Editor’s note: This is another in an ongoing series of articles we call “Marking History” looking at the stories behind the hundreds of historic markers scattered about the Crossroads.

Professor O.E.H. Mundt presided over a successful public school on Glass Street for 11 years, but the man is a bit of a mystery.

A thorough search of sources at the Victoria Regional History Center offered nothing complete about Mundt, but an interesting picture formed from the scraps.

Mundt came to Victoria in 1893, opened a popular school before there was a school district, helped kill off local prairie chickens, was president of the Casino Society and was once charged with and found not guilty of using “abusive language” during a fight on Main Street in 1898.

He had five children, and, in 1898, his three young sons, all apparently under 10 years old at the time, tried to convince him to allow them to enlist as messengers on U.S. Navy ships headed to the Spanish-American War.

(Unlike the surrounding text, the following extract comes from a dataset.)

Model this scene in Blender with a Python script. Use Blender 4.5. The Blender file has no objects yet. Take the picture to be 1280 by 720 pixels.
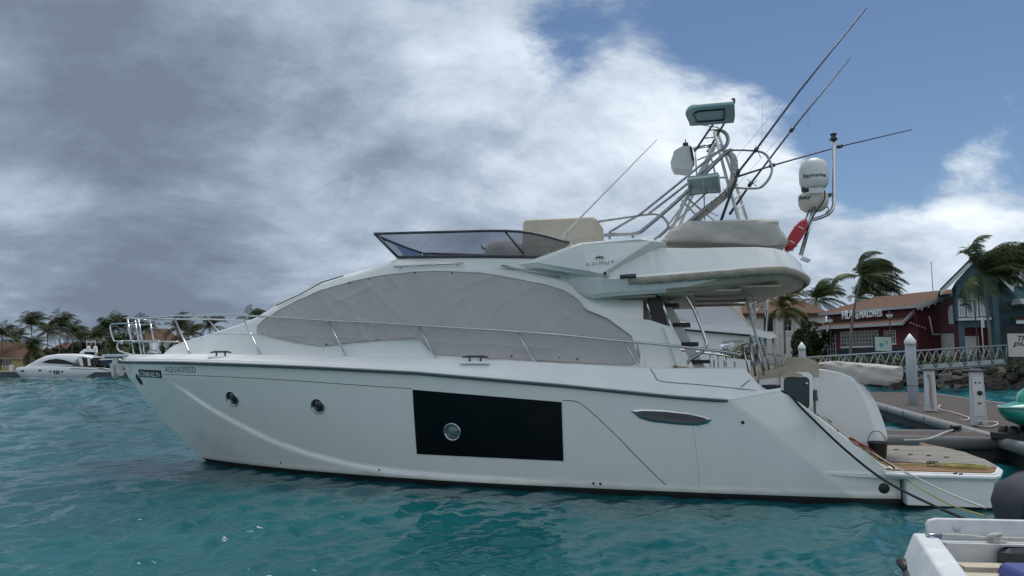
import bpy, math, random
import numpy as np
from mathutils import Vector, Matrix, noise as mnoise
from mathutils.bvhtree import BVHTree

R = math.radians
scene = bpy.context.scene
COL = scene.collection

# ------------------------------------------------------------------ camera
CAM_H = 2.1
FPX = 924.44                      # focal length in pixels of the 1280 wide photograph
PITCH = math.atan(97 / FPX)
cam = bpy.data.cameras.new('camera')
cam.lens = 26.0
cam.sensor_width = 36.0
cam.clip_start = 0.05
cam.clip_end = 6000
cam_ob = bpy.data.objects.new('camera', cam)
cam_ob.location = (0, 0, CAM_H)
cam_ob.rotation_euler = (R(90) + PITCH, 0, 0)
COL.objects.link(cam_ob)
scene.camera = cam_ob

# ------------------------------------------------------------------ exposure
scene.view_settings.view_transform = 'Standard'
scene.view_settings.look = 'None'
scene.view_settings.gamma = 1
scene.view_settings.exposure = 0.42
scene.view_settings.use_curve_mapping = False
scene.render.resolution_x = 1024
scene.render.resolution_y = 576

# ------------------------------------------------------------------ sun and sky
SUN_EL, SUN_AZ = 68.0, 25.0       # azimuth from +Y (straight ahead) towards +X
sl = bpy.data.lights.new('sun', 'SUN')
sl.energy = 1.5
sl.angle = R(24)
sl.color = (1.0, 0.95, 0.87)
sun = bpy.data.objects.new('sun', sl)
sd = Vector((math.sin(R(SUN_AZ)) * math.cos(R(SUN_EL)), math.cos(R(SUN_AZ)) * math.cos(R(SUN_EL)), math.sin(R(SUN_EL))))
sun.rotation_euler = (-sd).to_track_quat('-Z', 'Y').to_euler()
sun.location = (0, 0, 60)
COL.objects.link(sun)


def ray_dir(px, py):
    a, b = (px - 640) / FPX, (360 - py) / FPX
    c, s = math.cos(PITCH), math.sin(PITCH)
    return Vector((a, c - b * s, s + b * c))


def build_world():
    w = bpy.data.worlds.new('World')
    scene.world = w
    w.use_nodes = True
    nt = w.node_tree
    N, L = nt.nodes, nt.links
    N.clear()
    out = N.new('ShaderNodeOutputWorld')
    tc = N.new('ShaderNodeTexCoord')

    def math_(op, a, b=None, clamp=False):
        n = N.new('ShaderNodeMath'); n.operation = op; n.use_clamp = clamp
        for i, v in enumerate((a, b)):
            if v is None: continue
            if isinstance(v, (int, float)): n.inputs[i].default_value = v
            else: L.new(v, n.inputs[i])
        return n.outputs[0]

    def vmath(op, a, b=None):
        n = N.new('ShaderNodeVectorMath'); n.operation = op
        for i, v in enumerate((a, b)):
            if v is None: continue
            if isinstance(v, (tuple, Vector)): n.inputs[i].default_value = tuple(v)
            else: L.new(v, n.inputs[i])
        return n
    d = vmath('NORMALIZE', tc.outputs['Generated']).outputs[0]
    sep = N.new('ShaderNodeSeparateXYZ'); L.new(d, sep.inputs[0])
    zz = math_('ADD', math_('MAXIMUM', sep.outputs[2], 0.0), 0.42)
    comb = N.new('ShaderNodeCombineXYZ')
    L.new(math_('DIVIDE', sep.outputs[0], zz), comb.inputs[0])
    L.new(math_('DIVIDE', sep.outputs[1], zz), comb.inputs[1])
    comb.inputs[2].default_value = 3.7
    p = comb.outputs[0]

    def fbm(scale, detail, rough, off, dist=0.0, vec=None):
        mp = N.new('ShaderNodeMapping')
        mp.inputs['Location'].default_value = off
        mp.inputs['Rotation'].default_value = (0, 0, R(-28))
        mp.inputs['Scale'].default_value = (scale, scale * 1.25, scale)
        L.new(vec or p, mp.inputs[0])
        n = N.new('ShaderNodeTexNoise')
        n.inputs['Scale'].default_value = 1.0
        n.inputs['Detail'].default_value = detail
        n.inputs['Roughness'].default_value = rough
        n.inputs['Distortion'].default_value = dist
        L.new(mp.outputs[0], n.inputs['Vector'])
        return n.outputs[0]

    def blob(px, py, width_deg, power=1.0):
        """smooth bump on the sky dome round one direction"""
        dirv = ray_dir(px, py).normalized()
        dot = vmath('DOT_PRODUCT', d, tuple(dirv)).outputs['Value']
        k = 1.0 / (1 - math.cos(R(width_deg)))
        x = math_('MULTIPLY', math_('SUBTRACT', dot, 1.0), k)
        return math_('EXPONENT', x)
    big = fbm(0.9, 9, 0.58, (1.3, 4.2, 0), 0.25)
    fine = fbm(2.8, 12, 0.66, (7.1, 2.2, 0), 0.35)
    wisp = fbm(5.5, 8, 0.66, (3.0, 9.0, 0), 0.3)
    cov = math_('ADD', math_('ADD', math_('MULTIPLY', big, 0.50), math_('MULTIPLY', fine, 0.34)), math_('MULTIPLY', wisp, 0.16))
    # where this sky is open (blue) and where it is full
    for (x, y, wd, k) in CLOUD_COVER:
        cov = math_('ADD', cov, math_('MULTIPLY', blob(x, y, wd), k))
    cov = math_('ADD', cov, CLOUD_BASE)
    mr = N.new('ShaderNodeMapRange'); mr.interpolation_type = 'SMOOTHSTEP'
    L.new(cov, mr.inputs[0])
    mr.inputs[1].default_value = 0.45; mr.inputs[2].default_value = 0.58
    alpha = mr.outputs[0]
    # cloud brightness: bright thin parts and rims, grey bellies
    shade = math_('ADD', math_('MULTIPLY', fbm(1.7, 9, 0.6, (12.0, 1.0, 0), 0.4), 0.72), math_('MULTIPLY', wisp, 0.22))
    shade = math_('ADD', shade, 0.025)
    # the side of each billow that looks towards the sun is brighter than the side that looks away
    p2 = vmath('ADD', p, (0.02, -0.085, 0.0)).outputs[0]
    lit = math_('SUBTRACT', fine, fbm(2.8, 12, 0.66, (7.1, 2.2, 0), 0.35, p2))
    lit2 = math_('SUBTRACT', big, fbm(0.9, 9, 0.58, (1.3, 4.2, 0), 0.25, p2))
    shade = math_('ADD', shade, math_('MULTIPLY', lit, 0.34))
    shade = math_('ADD', shade, math_('MULTIPLY', lit2, 0.5))
    for (x, y, wd, k) in CLOUD_SHADE:
        shade = math_('ADD', shade, math_('MULTIPLY', blob(x, y, wd), k))
    # brighter cloud added in the unseen sky behind the camera, lighting the hull side
    back = math_('EXPONENT', math_('MULTIPLY', math_('SUBTRACT', vmath('DOT_PRODUCT', d, (0.15, -0.86, 0.49)).outputs['Value'], 1.0), 1.6))
    shade = math_('ADD', shade, math_('MULTIPLY', back, 0.34))
    ramp = N.new('ShaderNodeValToRGB')
    L.new(shade, ramp.inputs[0])
    el = ramp.color_ramp.elements
    el[0].position = 0.22; el[0].color = (0.135, 0.172, 0.225, 1)
    el[1].position = 0.80; el[1].color = (0.78, 0.82, 0.86, 1)
    for pos, c in ((0.36, (0.20, 0.25, 0.32, 1)), (0.50, (0.33, 0.395, 0.48, 1)), (0.65, (0.53, 0.60, 0.68, 1))):
        e = el.new(pos); e.color = c
    sky = N.new('ShaderNodeTexSky')
    sky.sky_type = 'NISHITA'
    sky.sun_disc = False
    sky.sun_elevation = R(SUN_EL)
    sky.sun_rotation = R(SUN_AZ)
    sky.dust_density = 0.15
    sky.ozone_density = 4.0
    bg1 = N.new('ShaderNodeBackground'); bg1.inputs[1].default_value = 0.06
    L.new(sky.outputs[0], bg1.inputs[0])
    bg2 = N.new('ShaderNodeBackground'); bg2.inputs[1].default_value = 1.0
    L.new(ramp.outputs[0], bg2.inputs[0])
    mix = N.new('ShaderNodeMixShader')
    L.new(alpha, mix.inputs[0]); L.new(bg1.outputs[0], mix.inputs[1]); L.new(bg2.outputs[0], mix.inputs[2])
    L.new(mix.outputs[0], out.inputs[0])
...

A historic marker affixed to Mundt Place at 103 Glass St. notes that the building, once the Continental Hotel, served as Mundt’s school from 1893 until 1904.

The Continental Hotel was built in 1871 and owned by a county judge named R.H. Coleman.

Coleman was once charged with assaulting a waiter in his establishment.

“Irritated by what seemed to be systematic negligence on the part of the waiter, the accused threw a glass at the (waiter) and then chased him around the room with a six shooter,” the Victoria Advocate reported.

He was not convicted of the assault but the grand jury “also returned three other indictments against Judge Coleman for the unlawful carrying of a pistol.”

The Continental Hotel boasted “the coolest rooms of any house in Victoria” in an 1884 advertisement in the Advocate.

By 1893, those cool rooms became school rooms operated by Mundt.

“With the coming of Prof. Mundt to Victoria in 1893 another public school was begun,” the Advocate reported in 1928. “The enrollment was near 400 pupils.”

A small tuition was paid to attend.

Once the Victoria Independent School District was established in 1898, school was free for students from first through seventh grade, but those in grades eight through ten paid $2.50 a month, according to a 1968 Advocate article.

Taxes were soon implemented to cover the cost of education. Tuition was dropped.

On July 5, 1904, Mundt received a message from Houston informing him that he had been elected principal of the public schools there.

Mundt was born in Germany in 1855 and married there before coming to Texas. He died of heart failure in 1911, when he was 55 years old.

His time in Victoria spanned just over a decade, it seems, but he left behind a couple stories that made it into the town’s historic record.